● **RECORDS TO USE**:
_ _ _

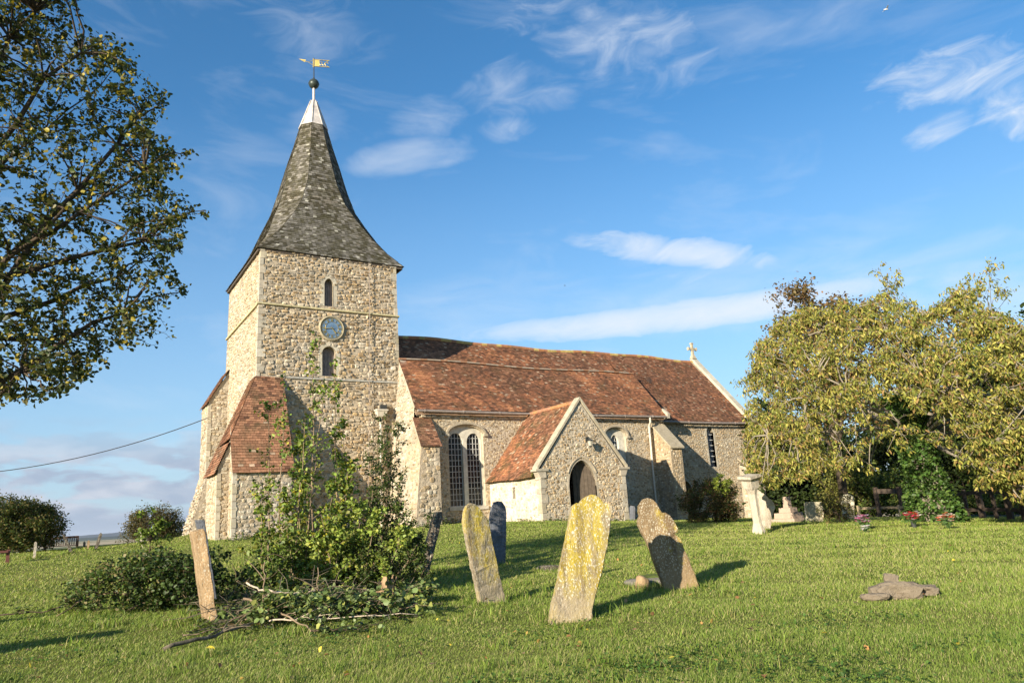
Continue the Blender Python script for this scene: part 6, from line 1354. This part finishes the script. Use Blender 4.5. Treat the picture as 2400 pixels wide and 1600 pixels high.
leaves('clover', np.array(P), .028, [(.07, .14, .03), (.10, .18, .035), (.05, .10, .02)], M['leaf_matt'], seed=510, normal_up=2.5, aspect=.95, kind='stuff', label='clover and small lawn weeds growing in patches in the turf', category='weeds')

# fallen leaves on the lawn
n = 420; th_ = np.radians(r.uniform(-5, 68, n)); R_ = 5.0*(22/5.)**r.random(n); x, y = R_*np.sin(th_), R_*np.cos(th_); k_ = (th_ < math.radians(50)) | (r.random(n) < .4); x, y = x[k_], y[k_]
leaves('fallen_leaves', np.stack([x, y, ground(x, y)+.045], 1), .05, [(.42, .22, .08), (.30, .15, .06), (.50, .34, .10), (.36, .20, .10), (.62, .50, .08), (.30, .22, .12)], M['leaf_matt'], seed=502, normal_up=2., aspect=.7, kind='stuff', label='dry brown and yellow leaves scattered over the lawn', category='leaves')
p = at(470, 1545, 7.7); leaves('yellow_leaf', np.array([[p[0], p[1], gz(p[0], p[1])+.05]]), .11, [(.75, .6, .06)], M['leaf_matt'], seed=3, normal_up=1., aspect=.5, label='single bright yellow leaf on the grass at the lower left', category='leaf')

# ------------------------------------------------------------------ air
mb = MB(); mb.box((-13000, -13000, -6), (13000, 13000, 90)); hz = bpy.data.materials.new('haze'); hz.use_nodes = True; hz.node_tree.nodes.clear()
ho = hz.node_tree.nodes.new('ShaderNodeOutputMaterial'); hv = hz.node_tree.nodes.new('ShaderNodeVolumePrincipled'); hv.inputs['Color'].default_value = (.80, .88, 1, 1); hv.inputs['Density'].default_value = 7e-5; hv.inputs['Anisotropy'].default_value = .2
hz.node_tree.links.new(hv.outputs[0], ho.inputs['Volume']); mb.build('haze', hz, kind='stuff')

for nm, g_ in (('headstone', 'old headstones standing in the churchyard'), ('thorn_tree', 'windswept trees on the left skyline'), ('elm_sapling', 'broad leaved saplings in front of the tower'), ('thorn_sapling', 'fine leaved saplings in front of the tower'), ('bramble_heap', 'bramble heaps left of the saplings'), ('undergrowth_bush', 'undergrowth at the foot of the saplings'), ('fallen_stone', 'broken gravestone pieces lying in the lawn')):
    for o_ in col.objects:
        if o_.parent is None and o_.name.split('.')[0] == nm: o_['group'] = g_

_ _ _

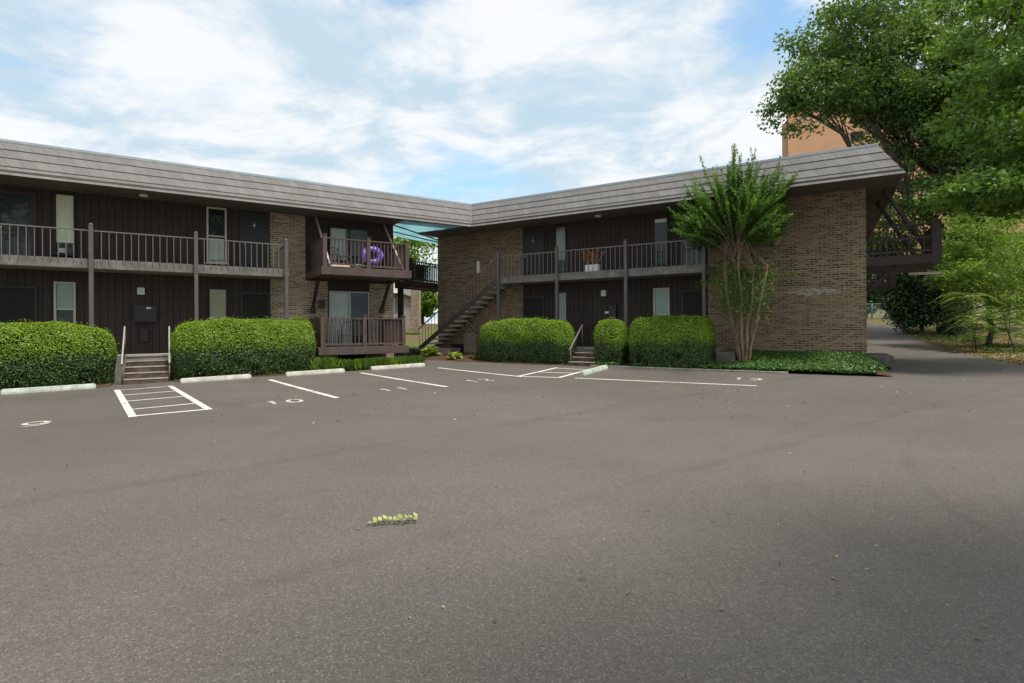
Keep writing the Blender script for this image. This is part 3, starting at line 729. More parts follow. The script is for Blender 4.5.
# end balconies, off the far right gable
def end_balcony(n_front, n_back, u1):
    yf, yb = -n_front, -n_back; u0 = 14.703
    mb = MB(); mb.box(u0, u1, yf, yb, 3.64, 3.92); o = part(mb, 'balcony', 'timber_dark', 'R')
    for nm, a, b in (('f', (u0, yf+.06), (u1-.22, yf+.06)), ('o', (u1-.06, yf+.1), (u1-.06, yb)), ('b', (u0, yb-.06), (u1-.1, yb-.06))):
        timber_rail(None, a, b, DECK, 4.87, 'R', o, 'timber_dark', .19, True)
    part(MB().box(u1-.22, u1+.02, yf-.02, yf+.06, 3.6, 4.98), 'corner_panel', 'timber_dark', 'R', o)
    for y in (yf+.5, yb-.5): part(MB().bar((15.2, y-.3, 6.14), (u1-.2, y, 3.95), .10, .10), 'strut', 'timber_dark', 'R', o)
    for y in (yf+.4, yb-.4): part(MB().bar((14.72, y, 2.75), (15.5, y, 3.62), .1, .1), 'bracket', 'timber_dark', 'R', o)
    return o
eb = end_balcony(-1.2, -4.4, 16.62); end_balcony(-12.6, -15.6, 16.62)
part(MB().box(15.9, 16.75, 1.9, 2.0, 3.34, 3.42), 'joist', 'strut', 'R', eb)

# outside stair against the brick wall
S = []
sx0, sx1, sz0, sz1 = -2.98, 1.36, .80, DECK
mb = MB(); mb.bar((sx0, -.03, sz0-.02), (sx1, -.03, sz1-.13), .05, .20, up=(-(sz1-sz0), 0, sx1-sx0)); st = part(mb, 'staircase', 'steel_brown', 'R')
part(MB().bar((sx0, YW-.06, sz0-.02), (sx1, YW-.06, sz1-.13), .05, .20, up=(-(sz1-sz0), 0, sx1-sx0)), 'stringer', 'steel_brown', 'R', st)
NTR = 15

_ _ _

● **GIVEN EXERCISE**: Between the line containing "Continue the Blender" and the line containing "the turf', category='weeds')" lies the part to return. Return it exactly, counting both of those lines.

● **TASK OUTPUT**:
Continue the Blender Python script for this scene: part 6, from line 1354. This part finishes the script. Use Blender 4.5. Treat the picture as 2400 pixels wide and 1600 pixels high.
leaves('clover', np.array(P), .028, [(.07, .14, .03), (.10, .18, .035), (.05, .10, .02)], M['leaf_matt'], seed=510, normal_up=2.5, aspect=.95, kind='stuff', label='clover and small lawn weeds growing in patches in the turf', category='weeds')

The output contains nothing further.